— Exercise description —
Quote every line below exactly as it reads.

— Data —
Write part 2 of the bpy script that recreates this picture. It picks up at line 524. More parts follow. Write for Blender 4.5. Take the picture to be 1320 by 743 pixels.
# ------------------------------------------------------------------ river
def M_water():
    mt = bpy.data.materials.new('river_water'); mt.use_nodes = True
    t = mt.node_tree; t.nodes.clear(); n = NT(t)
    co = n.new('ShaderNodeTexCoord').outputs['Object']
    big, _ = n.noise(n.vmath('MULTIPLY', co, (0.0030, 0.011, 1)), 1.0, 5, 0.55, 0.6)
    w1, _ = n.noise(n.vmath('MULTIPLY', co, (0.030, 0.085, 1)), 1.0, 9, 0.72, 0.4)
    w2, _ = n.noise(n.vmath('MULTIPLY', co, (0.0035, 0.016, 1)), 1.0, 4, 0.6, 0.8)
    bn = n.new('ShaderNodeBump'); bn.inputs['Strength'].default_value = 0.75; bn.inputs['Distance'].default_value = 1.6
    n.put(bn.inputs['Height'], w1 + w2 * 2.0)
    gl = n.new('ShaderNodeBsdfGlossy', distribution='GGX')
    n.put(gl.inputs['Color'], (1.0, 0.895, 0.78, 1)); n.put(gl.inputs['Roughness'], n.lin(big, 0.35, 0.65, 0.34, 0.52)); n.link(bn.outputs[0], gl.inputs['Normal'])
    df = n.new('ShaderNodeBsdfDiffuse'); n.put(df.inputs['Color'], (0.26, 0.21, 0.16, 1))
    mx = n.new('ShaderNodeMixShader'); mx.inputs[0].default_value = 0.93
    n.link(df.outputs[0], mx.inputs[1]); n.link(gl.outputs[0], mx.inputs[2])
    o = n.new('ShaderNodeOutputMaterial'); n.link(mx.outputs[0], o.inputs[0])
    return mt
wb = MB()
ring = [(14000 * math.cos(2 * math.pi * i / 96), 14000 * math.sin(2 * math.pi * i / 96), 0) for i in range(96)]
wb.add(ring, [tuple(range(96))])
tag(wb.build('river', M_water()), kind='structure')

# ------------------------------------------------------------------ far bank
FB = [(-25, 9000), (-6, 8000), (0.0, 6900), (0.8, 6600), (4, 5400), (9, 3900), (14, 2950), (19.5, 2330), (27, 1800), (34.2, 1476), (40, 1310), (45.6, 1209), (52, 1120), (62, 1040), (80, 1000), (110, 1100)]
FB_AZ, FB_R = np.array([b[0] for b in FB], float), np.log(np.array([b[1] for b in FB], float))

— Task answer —
Write part 2 of the bpy script that recreates this picture. It picks up at line 524. More parts follow. Write for Blender 4.5. Take the picture to be 1320 by 743 pixels.
# ------------------------------------------------------------------ river
def M_water():
    mt = bpy.data.materials.new('river_water'); mt.use_nodes = True
    t = mt.node_tree; t.nodes.clear(); n = NT(t)
    co = n.new('ShaderNodeTexCoord').outputs['Object']
    big, _ = n.noise(n.vmath('MULTIPLY', co, (0.0030, 0.011, 1)), 1.0, 5, 0.55, 0.6)
    w1, _ = n.noise(n.vmath('MULTIPLY', co, (0.030, 0.085, 1)), 1.0, 9, 0.72, 0.4)
    w2, _ = n.noise(n.vmath('MULTIPLY', co, (0.0035, 0.016, 1)), 1.0, 4, 0.6, 0.8)
    bn = n.new('ShaderNodeBump'); bn.inputs['Strength'].default_value = 0.75; bn.inputs['Distance'].default_value = 1.6
    n.put(bn.inputs['Height'], w1 + w2 * 2.0)
    gl = n.new('ShaderNodeBsdfGlossy', distribution='GGX')
    n.put(gl.inputs['Color'], (1.0, 0.895, 0.78, 1)); n.put(gl.inputs['Roughness'], n.lin(big, 0.35, 0.65, 0.34, 0.52)); n.link(bn.outputs[0], gl.inputs['Normal'])
    df = n.new('ShaderNodeBsdfDiffuse'); n.put(df.inputs['Color'], (0.26, 0.21, 0.16, 1))
    mx = n.new('ShaderNodeMixShader'); mx.inputs[0].default_value = 0.93
    n.link(df.outputs[0], mx.inputs[1]); n.link(gl.outputs[0], mx.inputs[2])
    o = n.new('ShaderNodeOutputMaterial'); n.link(mx.outputs[0], o.inputs[0])
    return mt
wb = MB()
ring = [(14000 * math.cos(2 * math.pi * i / 96), 14000 * math.sin(2 * math.pi * i / 96), 0) for i in range(96)]
wb.add(ring, [tuple(range(96))])
tag(wb.build('river', M_water()), kind='structure')

# ------------------------------------------------------------------ far bank
FB = [(-25, 9000), (-6, 8000), (0.0, 6900), (0.8, 6600), (4, 5400), (9, 3900), (14, 2950), (19.5, 2330), (27, 1800), (34.2, 1476), (40, 1310), (45.6, 1209), (52, 1120), (62, 1040), (80, 1000), (110, 1100)]
FB_AZ, FB_R = np.array([b[0] for b in FB], float), np.log(np.array([b[1] for b in FB], float))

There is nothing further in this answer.